The battle over oil and gas regulation heats up in Wyoming – states v. feds

The Department of Interior’s Bureau of Land Management recently filed in the 10th Circuit Court of Appeals looking to end an injunction placed against the agency as it looks to regulate oil and gas on federally controlled lands. Many states feel that the BLM has overstepped its authority in trying to impose federal regulations on oil and gas at the state level, several of them are fighting back in court.

Last year, U.S. District Judge Scott Skavdahl blocked the implementation of more stringent rules in response to the legal challenge from the states of ColoradoNorth Dakota, Utah and Wyoming. The states claim they have the authority to regulate oil and gas activity under the 2005 Safe Drinking Water Act, which bars the federal government from regulating underground injections like fracing, except when diesel fuel is used.

Exclusive interview Oil & Gas 360 - Wyoming Governor Matt Mead

Wyoming Governor Matt Mead

States are better at regulating oil and gas: Mead

Note only do states have primacy in regulating oil and gas activity, they are better at it too, Wyoming Governor Matt Mead told Oil & Gas 360®.

“I think we can show consistently that the state can do it better than the federal government,” said Mead. “The state of Wyoming was years ahead of the federal government when it comes to regulating oil and gas. It’s not that states can’t make mistakes, but when we do, we can correct it in a matter of months rather than a matter of years.”

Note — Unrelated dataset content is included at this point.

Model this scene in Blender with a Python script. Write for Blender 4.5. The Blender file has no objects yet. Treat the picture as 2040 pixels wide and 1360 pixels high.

Allowing the BLM to take charge of regulation would set a dangerous precedent, said the Wyoming governor. “It creates confusion, expenses, and it sends the wrong message to the states. If the federal government is concerned about practices like fracing, they should look at individual states and see how they’re doing,” rather than issuing a blanket statement for all states, said Mead. “It takes away incentive to make progress in the areas apparently important to the federal government if they’re going to come in after a few years and bring these conflicting regulations.”

“They should look at states like Wyoming and say ‘that’s how we should be doing this’,” rather than trying to make duplicative and contradicting regulations said Mead.

No perfuming this pig

“There’s no perfuming this pig,” Mead said about the current state of the oil and gas industry. “It’s tough times in the industry,” but Wyoming continues to work with energy companies to navigate the downturn.

With a major portion of the state’s energy production coming from coal, Wyoming has been especially hard hit in recent years as increasing use of natural gas and higher political and regulatory costs make coal a less economical fuel source for electricity. The decline in the use of coal combined with the oil and gas layoffs seen everywhere in the country has left many in the energy sector in a tough spot. Wyoming is a prime example.

Like a natural disaster

“Several weeks ago, we had sizable layoffs in coal. You combine that with the layoffs in oil and gas, and I decided to bring together 12 of my agencies, and told them to respond to this like it was a natural disaster,” said Mead.

“[The workers who have been laid off] are good citizens, and we want to do anything we can to help keep food and their table, and keep them in the state of Wyoming. The agencies have set up in the counties most affected by the downturn to help these people find new jobs,” said Mead.

The governor said that the programs have not been able to find jobs for every worker, but that they are helping to fill some positions available in the state. “It’s not a huge number, but we’re using this to fill jobs in places like the Department of Corrections.”

The added regulations the BLM is proposing could add more burden to the companies struggling with the current downturn. When asked how he saw things playing out with the court case, Mead said he is optimistic.

“When you look at the authority the BLM has, it seems to me that we should win this case.”